As long as the company can take active steps to mitigate the problem, there is no reason why they can’t pivot quickly and [change] their performance.

This ties to a company’s ability to be flexible. We’ve seen companies that have been around for a long time that have been able to pivot quickly because they’re not wedded to the old way of doing things or even to old assets or old approaches. A heritage brand is important, but heritage systems and operations are not.

SJ: What’s the common theme here? Is it because they don’t know what to do or just don’t see the big picture?

EF: People aren’t adjusting appropriately, and that’s a big theme. They’re not adjusting across overhead or lack either automation or updated POS systems. Some lack [thinking on] potential investments.

In apparel, whether retail or wholesale, you live and die by your inventory. Inventory in this industry does not age like fine wine. It ages like fresh fish.

What we’ve seen are some companies that are excellent at very quickly and very efficiently seeing styles or categories that are not successful and they sell it to the off-price channel. They write it off and move on.

SJ: Many of those firms, if they’ve been clients for decades, are run by what the industry calls garmentos. Now we’re seeing more direct-to-consumer apparel start-ups that don’t have that same retail-wholesale experience. What’s their big problem?

EF: For some businesses the strategy is not to be profitable at the moment but to spend on marketing. They want to grow the topline, which they think is more valuable than generating a profit. That’s the case as long as venture capitalists and private equity investors are looking to grow in the DTC space. But in a down cycle, that potentially might no longer be the case. In turn, these companies won’t be able to get the financing they want.

If companies looked for a more moderate and more stable growth trajectory where they can both grow and show profitability, as well as better financial metrics, they would have a more stable business. I’m not saying every DTC firm is [ignoring profitability], but there are quite a few of them that are doing that.
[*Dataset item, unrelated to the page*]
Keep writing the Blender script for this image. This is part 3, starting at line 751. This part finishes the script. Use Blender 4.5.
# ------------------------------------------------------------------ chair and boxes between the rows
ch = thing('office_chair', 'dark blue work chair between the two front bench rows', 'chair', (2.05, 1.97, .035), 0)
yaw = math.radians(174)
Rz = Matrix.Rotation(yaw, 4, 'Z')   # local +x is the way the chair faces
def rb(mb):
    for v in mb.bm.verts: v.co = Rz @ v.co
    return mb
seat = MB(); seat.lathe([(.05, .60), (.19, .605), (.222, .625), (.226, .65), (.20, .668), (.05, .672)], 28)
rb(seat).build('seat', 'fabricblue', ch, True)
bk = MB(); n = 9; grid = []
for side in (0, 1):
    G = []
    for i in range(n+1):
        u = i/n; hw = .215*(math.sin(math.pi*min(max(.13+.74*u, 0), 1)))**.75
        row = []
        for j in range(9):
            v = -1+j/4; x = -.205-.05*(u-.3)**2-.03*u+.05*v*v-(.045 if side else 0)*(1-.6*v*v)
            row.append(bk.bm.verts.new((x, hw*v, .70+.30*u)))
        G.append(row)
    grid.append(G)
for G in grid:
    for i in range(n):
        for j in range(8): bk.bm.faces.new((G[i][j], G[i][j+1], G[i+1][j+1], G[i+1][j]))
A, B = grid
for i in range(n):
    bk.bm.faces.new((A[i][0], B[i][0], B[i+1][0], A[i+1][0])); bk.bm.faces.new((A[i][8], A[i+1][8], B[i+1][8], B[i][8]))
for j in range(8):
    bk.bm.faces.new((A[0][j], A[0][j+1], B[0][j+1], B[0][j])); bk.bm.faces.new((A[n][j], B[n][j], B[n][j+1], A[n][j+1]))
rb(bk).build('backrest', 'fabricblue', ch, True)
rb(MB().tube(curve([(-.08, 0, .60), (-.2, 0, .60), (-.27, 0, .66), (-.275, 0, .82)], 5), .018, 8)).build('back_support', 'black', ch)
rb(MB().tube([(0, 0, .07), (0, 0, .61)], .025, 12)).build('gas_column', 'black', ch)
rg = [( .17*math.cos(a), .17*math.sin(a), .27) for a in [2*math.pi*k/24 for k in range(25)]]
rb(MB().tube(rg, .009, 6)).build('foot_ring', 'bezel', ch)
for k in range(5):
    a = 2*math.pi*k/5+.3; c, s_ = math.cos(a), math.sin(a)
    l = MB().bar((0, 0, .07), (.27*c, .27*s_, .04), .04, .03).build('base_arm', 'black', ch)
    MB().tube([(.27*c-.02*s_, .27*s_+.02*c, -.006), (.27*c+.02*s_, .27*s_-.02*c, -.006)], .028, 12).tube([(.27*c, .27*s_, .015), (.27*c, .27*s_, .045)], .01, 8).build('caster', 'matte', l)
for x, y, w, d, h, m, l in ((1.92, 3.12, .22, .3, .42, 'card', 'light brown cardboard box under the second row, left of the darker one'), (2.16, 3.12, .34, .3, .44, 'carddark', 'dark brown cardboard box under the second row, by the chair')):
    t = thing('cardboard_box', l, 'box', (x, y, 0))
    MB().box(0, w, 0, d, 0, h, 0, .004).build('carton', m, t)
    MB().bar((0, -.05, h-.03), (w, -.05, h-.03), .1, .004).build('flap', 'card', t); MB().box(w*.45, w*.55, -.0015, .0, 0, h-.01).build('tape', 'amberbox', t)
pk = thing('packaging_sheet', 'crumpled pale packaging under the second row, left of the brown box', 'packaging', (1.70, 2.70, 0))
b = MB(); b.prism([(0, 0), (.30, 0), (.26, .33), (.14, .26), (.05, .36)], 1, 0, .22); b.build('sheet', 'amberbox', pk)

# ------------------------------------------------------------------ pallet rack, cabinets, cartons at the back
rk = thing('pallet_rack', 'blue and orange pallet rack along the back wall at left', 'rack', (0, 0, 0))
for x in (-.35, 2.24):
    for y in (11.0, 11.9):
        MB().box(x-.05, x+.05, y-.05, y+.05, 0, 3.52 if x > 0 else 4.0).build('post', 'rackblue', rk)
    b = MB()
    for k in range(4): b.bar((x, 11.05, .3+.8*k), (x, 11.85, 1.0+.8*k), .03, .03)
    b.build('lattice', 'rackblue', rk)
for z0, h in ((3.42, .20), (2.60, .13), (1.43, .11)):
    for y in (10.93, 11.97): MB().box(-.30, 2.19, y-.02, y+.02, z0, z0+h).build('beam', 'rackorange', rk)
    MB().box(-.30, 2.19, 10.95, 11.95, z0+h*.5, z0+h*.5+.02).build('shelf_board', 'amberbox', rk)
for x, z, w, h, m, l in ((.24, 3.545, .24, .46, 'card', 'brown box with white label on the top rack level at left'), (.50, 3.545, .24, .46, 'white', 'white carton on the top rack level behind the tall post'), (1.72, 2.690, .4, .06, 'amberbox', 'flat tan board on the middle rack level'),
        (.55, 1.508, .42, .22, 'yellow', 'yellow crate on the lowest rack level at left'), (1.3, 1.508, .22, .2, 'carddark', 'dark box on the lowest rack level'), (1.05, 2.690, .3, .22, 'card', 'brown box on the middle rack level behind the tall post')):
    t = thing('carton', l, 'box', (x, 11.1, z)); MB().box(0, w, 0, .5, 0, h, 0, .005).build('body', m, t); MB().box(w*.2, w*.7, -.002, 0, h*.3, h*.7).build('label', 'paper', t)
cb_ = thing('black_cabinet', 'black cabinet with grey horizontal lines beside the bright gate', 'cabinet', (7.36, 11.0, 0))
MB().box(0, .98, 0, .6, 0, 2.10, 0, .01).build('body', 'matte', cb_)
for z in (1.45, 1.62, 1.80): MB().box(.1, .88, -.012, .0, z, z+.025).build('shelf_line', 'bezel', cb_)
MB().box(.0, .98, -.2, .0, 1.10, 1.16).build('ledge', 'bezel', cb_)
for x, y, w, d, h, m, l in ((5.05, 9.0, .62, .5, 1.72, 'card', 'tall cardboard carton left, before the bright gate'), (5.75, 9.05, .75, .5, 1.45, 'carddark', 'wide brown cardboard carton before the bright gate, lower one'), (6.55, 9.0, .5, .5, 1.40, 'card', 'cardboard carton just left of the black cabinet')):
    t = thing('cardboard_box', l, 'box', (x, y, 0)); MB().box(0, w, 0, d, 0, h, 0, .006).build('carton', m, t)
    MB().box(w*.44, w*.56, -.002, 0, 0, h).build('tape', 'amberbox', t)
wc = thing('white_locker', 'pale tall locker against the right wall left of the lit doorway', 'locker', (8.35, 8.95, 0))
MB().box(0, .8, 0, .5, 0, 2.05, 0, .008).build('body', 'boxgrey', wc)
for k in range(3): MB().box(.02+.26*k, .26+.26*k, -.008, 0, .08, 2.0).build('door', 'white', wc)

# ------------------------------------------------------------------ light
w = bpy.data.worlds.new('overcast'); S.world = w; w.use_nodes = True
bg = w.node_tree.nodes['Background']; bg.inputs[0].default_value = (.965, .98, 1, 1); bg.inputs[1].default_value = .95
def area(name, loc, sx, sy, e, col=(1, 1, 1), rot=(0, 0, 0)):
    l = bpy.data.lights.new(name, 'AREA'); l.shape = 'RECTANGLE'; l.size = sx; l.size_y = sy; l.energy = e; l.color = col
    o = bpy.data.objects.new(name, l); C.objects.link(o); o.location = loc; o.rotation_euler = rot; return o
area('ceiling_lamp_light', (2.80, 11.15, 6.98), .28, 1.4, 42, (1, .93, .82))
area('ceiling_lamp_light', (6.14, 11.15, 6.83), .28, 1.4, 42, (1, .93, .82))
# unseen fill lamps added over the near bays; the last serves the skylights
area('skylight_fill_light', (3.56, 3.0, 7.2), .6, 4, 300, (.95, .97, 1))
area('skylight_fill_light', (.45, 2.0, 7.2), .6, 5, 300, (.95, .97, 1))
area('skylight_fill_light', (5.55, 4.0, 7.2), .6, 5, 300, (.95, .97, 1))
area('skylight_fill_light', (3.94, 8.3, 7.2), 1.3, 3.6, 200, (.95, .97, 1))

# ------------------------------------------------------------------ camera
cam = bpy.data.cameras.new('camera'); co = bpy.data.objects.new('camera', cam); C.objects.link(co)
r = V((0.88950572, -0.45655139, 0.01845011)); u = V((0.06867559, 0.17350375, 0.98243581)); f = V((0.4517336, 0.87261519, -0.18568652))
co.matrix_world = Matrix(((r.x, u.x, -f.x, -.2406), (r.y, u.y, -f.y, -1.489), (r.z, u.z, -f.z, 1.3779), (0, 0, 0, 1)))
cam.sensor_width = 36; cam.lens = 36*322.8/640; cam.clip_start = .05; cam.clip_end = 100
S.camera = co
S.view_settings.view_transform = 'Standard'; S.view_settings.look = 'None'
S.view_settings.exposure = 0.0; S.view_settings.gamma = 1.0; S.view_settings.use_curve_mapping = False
SJ: What’s your advice on what these digitally native brands should be doing now to prepare in case they might need financing during an economic downturn?

EF: Whether they are pure players or have some component of wholesale or one or two retail stores, we generally look at revenues and profitability. Are they at break-even? Have they turned a profit, or are quickly approaching a sustainable and profitable business? While driving marketing spend could accelerate growth, and it could be a sound equity strategy for investors, that’s not a strategy that allows a bank to necessarily provide financing.

We’d also be looking to see if the company has a sound understanding of inventory requirements. DTC firms are different from wholesalers. There are no open orders and no budgets from retailers. There’s no cadence of purchases that match delivery windows for retailers. So instead you look at how quickly they discount and is there a strategy to make sure their inventory stays fresh? How are they cycling? There are very few categories that don’t have seasonality [because] consumers usually buy on some sort of seasonal basis. When you look at the cycle, like in cardiology, a flat line is not a good thing. You want to see up and down showing a healthy purchase cycle.

SJ: Anything else companies should be considering?

EF: There are two [things]. The first is don’t spend too much on social media. Still think about how to achieve exposure without the expense. What are the alternatives?…Is there a social responsibility angle for the brand? Where you can use that to reduce the marketing spend and still get exposure for the brand?

The other is something old that could be new again–the catalog. We’re seeing more DTC brands using catalogs, which is more targeted than social media. You can specify the zip codes and the consumers that resonate with the [reach-out] tend to be people with relatively high net-worth. It could be a photo flier showcasing the product, much like a magazine spread with a coupon. A website can be hard to evoke the feeling of luxury or premium apparel, but when people touch paper–think matte finish–it can evoke a conscious reaction where [the consumer] can now appreciate a brand’s positioning.